Below is a listing; reproduce each line of it exactly.
** Begin Supplied information **
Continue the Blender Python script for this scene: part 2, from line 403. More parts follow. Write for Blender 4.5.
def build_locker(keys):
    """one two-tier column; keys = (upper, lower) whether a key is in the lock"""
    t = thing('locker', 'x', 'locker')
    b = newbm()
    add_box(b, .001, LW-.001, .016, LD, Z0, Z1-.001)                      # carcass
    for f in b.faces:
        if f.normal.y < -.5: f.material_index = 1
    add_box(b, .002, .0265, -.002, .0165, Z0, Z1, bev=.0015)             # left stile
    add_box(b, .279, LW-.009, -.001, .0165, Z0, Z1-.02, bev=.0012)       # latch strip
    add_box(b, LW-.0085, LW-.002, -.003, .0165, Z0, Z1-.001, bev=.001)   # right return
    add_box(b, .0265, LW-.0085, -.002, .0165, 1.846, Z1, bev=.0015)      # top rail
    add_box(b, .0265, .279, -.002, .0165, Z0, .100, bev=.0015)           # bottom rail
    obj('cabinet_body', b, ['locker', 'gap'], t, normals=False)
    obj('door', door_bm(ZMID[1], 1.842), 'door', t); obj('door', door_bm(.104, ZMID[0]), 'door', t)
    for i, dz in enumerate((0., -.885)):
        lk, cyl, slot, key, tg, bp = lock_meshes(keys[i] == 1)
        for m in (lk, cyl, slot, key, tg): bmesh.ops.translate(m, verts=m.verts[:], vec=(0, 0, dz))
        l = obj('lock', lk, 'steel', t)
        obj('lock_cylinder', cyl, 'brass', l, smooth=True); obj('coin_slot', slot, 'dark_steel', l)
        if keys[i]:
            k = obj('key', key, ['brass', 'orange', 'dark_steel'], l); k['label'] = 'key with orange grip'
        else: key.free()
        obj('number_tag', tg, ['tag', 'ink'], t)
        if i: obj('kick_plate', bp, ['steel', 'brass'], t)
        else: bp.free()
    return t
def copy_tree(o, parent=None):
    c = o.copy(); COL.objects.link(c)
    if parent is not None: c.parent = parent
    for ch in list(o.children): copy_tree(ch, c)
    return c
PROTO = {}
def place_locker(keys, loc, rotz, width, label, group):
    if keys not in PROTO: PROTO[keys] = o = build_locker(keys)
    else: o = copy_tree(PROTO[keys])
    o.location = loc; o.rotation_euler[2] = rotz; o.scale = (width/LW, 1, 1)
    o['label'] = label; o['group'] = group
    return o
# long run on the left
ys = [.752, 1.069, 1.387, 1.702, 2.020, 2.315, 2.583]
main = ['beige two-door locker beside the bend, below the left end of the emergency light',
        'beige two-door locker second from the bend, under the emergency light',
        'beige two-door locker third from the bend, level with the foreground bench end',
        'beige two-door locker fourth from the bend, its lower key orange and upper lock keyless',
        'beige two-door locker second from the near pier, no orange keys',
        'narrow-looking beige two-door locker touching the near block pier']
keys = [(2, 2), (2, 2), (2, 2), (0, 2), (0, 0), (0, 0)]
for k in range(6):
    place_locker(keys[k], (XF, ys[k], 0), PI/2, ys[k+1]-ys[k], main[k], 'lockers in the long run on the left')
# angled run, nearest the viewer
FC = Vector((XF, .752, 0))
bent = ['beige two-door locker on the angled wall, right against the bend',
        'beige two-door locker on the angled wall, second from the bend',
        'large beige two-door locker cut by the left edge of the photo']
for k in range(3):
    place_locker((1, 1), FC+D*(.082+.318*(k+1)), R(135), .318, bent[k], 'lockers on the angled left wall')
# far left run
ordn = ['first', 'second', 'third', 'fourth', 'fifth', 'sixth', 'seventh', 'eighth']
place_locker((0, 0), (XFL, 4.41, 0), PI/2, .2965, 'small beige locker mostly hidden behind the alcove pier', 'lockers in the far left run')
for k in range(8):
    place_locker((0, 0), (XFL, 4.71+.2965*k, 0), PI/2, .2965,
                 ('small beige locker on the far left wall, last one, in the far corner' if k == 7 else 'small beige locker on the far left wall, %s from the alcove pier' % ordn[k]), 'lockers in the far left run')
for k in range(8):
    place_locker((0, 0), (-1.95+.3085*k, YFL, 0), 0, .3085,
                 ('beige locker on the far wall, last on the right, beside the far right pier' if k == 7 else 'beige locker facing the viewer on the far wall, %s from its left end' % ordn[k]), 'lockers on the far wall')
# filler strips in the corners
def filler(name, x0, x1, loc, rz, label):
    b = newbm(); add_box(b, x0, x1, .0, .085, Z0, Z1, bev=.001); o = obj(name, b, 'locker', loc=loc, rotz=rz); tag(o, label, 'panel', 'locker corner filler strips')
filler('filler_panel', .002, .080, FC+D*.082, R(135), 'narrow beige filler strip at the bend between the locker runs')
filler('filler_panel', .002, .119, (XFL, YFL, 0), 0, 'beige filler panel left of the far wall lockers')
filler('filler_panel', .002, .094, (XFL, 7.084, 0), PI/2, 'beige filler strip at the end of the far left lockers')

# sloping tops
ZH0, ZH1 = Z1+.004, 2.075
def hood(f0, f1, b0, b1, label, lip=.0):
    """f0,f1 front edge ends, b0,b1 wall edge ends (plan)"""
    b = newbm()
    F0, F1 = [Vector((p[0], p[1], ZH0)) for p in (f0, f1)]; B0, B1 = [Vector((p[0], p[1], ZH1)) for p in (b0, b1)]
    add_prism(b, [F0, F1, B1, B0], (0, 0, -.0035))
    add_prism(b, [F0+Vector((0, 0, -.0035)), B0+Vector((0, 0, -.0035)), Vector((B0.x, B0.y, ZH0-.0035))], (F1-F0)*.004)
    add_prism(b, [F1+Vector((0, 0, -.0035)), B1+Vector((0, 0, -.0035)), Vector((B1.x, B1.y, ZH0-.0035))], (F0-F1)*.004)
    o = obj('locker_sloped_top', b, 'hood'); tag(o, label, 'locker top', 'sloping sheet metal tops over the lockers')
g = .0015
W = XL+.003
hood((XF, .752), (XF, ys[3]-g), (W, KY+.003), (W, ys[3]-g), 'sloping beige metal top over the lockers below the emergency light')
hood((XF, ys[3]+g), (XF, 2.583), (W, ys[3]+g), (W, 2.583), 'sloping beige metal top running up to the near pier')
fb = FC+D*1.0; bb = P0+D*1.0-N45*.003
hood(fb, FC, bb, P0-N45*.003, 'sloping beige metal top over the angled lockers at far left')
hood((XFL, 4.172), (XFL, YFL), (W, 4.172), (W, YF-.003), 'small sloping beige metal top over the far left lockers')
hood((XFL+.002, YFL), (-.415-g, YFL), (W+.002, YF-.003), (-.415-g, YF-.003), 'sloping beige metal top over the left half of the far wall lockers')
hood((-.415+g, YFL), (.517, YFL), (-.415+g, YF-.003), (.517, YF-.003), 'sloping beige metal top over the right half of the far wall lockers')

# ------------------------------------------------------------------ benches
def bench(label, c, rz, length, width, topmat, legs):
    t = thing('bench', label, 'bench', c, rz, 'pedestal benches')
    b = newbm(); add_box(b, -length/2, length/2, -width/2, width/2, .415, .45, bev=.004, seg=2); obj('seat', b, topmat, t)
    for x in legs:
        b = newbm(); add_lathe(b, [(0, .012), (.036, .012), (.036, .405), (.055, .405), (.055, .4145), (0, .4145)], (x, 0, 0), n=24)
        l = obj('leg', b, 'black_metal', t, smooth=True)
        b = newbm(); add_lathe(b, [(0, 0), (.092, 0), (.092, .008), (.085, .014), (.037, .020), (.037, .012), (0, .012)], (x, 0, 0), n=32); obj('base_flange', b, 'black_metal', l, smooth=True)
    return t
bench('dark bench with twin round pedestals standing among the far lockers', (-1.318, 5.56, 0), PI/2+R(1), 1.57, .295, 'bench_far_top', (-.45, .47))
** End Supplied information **
• [Task response]:
Continue the Blender Python script for this scene: part 2, from line 403. More parts follow. Write for Blender 4.5.
def build_locker(keys):
    """one two-tier column; keys = (upper, lower) whether a key is in the lock"""
    t = thing('locker', 'x', 'locker')
    b = newbm()
    add_box(b, .001, LW-.001, .016, LD, Z0, Z1-.001)                      # carcass
    for f in b.faces:
        if f.normal.y < -.5: f.material_index = 1
    add_box(b, .002, .0265, -.002, .0165, Z0, Z1, bev=.0015)             # left stile
    add_box(b, .279, LW-.009, -.001, .0165, Z0, Z1-.02, bev=.0012)       # latch strip
    add_box(b, LW-.0085, LW-.002, -.003, .0165, Z0, Z1-.001, bev=.001)   # right return
    add_box(b, .0265, LW-.0085, -.002, .0165, 1.846, Z1, bev=.0015)      # top rail
    add_box(b, .0265, .279, -.002, .0165, Z0, .100, bev=.0015)           # bottom rail
    obj('cabinet_body', b, ['locker', 'gap'], t, normals=False)
    obj('door', door_bm(ZMID[1], 1.842), 'door', t); obj('door', door_bm(.104, ZMID[0]), 'door', t)
    for i, dz in enumerate((0., -.885)):
        lk, cyl, slot, key, tg, bp = lock_meshes(keys[i] == 1)
        for m in (lk, cyl, slot, key, tg): bmesh.ops.translate(m, verts=m.verts[:], vec=(0, 0, dz))
        l = obj('lock', lk, 'steel', t)
        obj('lock_cylinder', cyl, 'brass', l, smooth=True); obj('coin_slot', slot, 'dark_steel', l)
        if keys[i]:
            k = obj('key', key, ['brass', 'orange', 'dark_steel'], l); k['label'] = 'key with orange grip'
        else: key.free()
        obj('number_tag', tg, ['tag', 'ink'], t)
        if i: obj('kick_plate', bp, ['steel', 'brass'], t)
        else: bp.free()
    return t
def copy_tree(o, parent=None):
    c = o.copy(); COL.objects.link(c)
    if parent is not None: c.parent = parent
    for ch in list(o.children): copy_tree(ch, c)
    return c
PROTO = {}
def place_locker(keys, loc, rotz, width, label, group):
    if keys not in PROTO: PROTO[keys] = o = build_locker(keys)
    else: o = copy_tree(PROTO[keys])
    o.location = loc; o.rotation_euler[2] = rotz; o.scale = (width/LW, 1, 1)
    o['label'] = label; o['group'] = group
    return o
# long run on the left
ys = [.752, 1.069, 1.387, 1.702, 2.020, 2.315, 2.583]
main = ['beige two-door locker beside the bend, below the left end of the emergency light',
        'beige two-door locker second from the bend, under the emergency light',
        'beige two-door locker third from the bend, level with the foreground bench end',
        'beige two-door locker fourth from the bend, its lower key orange and upper lock keyless',
        'beige two-door locker second from the near pier, no orange keys',
        'narrow-looking beige two-door locker touching the near block pier']
keys = [(2, 2), (2, 2), (2, 2), (0, 2), (0, 0), (0, 0)]
for k in range(6):
    place_locker(keys[k], (XF, ys[k], 0), PI/2, ys[k+1]-ys[k], main[k], 'lockers in the long run on the left')
# angled run, nearest the viewer
FC = Vector((XF, .752, 0))
bent = ['beige two-door locker on the angled wall, right against the bend',
        'beige two-door locker on the angled wall, second from the bend',
        'large beige two-door locker cut by the left edge of the photo']
for k in range(3):
    place_locker((1, 1), FC+D*(.082+.318*(k+1)), R(135), .318, bent[k], 'lockers on the angled left wall')
# far left run
ordn = ['first', 'second', 'third', 'fourth', 'fifth', 'sixth', 'seventh', 'eighth']
place_locker((0, 0), (XFL, 4.41, 0), PI/2, .2965, 'small beige locker mostly hidden behind the alcove pier', 'lockers in the far left run')
for k in range(8):
    place_locker((0, 0), (XFL, 4.71+.2965*k, 0), PI/2, .2965,
                 ('small beige locker on the far left wall, last one, in the far corner' if k == 7 else 'small beige locker on the far left wall, %s from the alcove pier' % ordn[k]), 'lockers in the far left run')
for k in range(8):
    place_locker((0, 0), (-1.95+.3085*k, YFL, 0), 0, .3085,
                 ('beige locker on the far wall, last on the right, beside the far right pier' if k == 7 else 'beige locker facing the viewer on the far wall, %s from its left end' % ordn[k]), 'lockers on the far wall')
# filler strips in the corners
def filler(name, x0, x1, loc, rz, label):
    b = newbm(); add_box(b, x0, x1, .0, .085, Z0, Z1, bev=.001); o = obj(name, b, 'locker', loc=loc, rotz=rz); tag(o, label, 'panel', 'locker corner filler strips')
filler('filler_panel', .002, .080, FC+D*.082, R(135), 'narrow beige filler strip at the bend between the locker runs')
filler('filler_panel', .002, .119, (XFL, YFL, 0), 0, 'beige filler panel left of the far wall lockers')
filler('filler_panel', .002, .094, (XFL, 7.084, 0), PI/2, 'beige filler strip at the end of the far left lockers')

# sloping tops
ZH0, ZH1 = Z1+.004, 2.075
def hood(f0, f1, b0, b1, label, lip=.0):
    """f0,f1 front edge ends, b0,b1 wall edge ends (plan)"""
    b = newbm()
    F0, F1 = [Vector((p[0], p[1], ZH0)) for p in (f0, f1)]; B0, B1 = [Vector((p[0], p[1], ZH1)) for p in (b0, b1)]
    add_prism(b, [F0, F1, B1, B0], (0, 0, -.0035))
    add_prism(b, [F0+Vector((0, 0, -.0035)), B0+Vector((0, 0, -.0035)), Vector((B0.x, B0.y, ZH0-.0035))], (F1-F0)*.004)
    add_prism(b, [F1+Vector((0, 0, -.0035)), B1+Vector((0, 0, -.0035)), Vector((B1.x, B1.y, ZH0-.0035))], (F0-F1)*.004)
    o = obj('locker_sloped_top', b, 'hood'); tag(o, label, 'locker top', 'sloping sheet metal tops over the lockers')
g = .0015
W = XL+.003
hood((XF, .752), (XF, ys[3]-g), (W, KY+.003), (W, ys[3]-g), 'sloping beige metal top over the lockers below the emergency light')
hood((XF, ys[3]+g), (XF, 2.583), (W, ys[3]+g), (W, 2.583), 'sloping beige metal top running up to the near pier')
fb = FC+D*1.0; bb = P0+D*1.0-N45*.003
hood(fb, FC, bb, P0-N45*.003, 'sloping beige metal top over the angled lockers at far left')
hood((XFL, 4.172), (XFL, YFL), (W, 4.172), (W, YF-.003), 'small sloping beige metal top over the far left lockers')
hood((XFL+.002, YFL), (-.415-g, YFL), (W+.002, YF-.003), (-.415-g, YF-.003), 'sloping beige metal top over the left half of the far wall lockers')
hood((-.415+g, YFL), (.517, YFL), (-.415+g, YF-.003), (.517, YF-.003), 'sloping beige metal top over the right half of the far wall lockers')

# ------------------------------------------------------------------ benches
def bench(label, c, rz, length, width, topmat, legs):
    t = thing('bench', label, 'bench', c, rz, 'pedestal benches')
    b = newbm(); add_box(b, -length/2, length/2, -width/2, width/2, .415, .45, bev=.004, seg=2); obj('seat', b, topmat, t)
    for x in legs:
        b = newbm(); add_lathe(b, [(0, .012), (.036, .012), (.036, .405), (.055, .405), (.055, .4145), (0, .4145)], (x, 0, 0), n=24)
        l = obj('leg', b, 'black_metal', t, smooth=True)
        b = newbm(); add_lathe(b, [(0, 0), (.092, 0), (.092, .008), (.085, .014), (.037, .020), (.037, .012), (0, .012)], (x, 0, 0), n=32); obj('base_flange', b, 'black_metal', l, smooth=True)
    return t
bench('dark bench with twin round pedestals standing among the far lockers', (-1.318, 5.56, 0), PI/2+R(1), 1.57, .295, 'bench_far_top', (-.45, .47))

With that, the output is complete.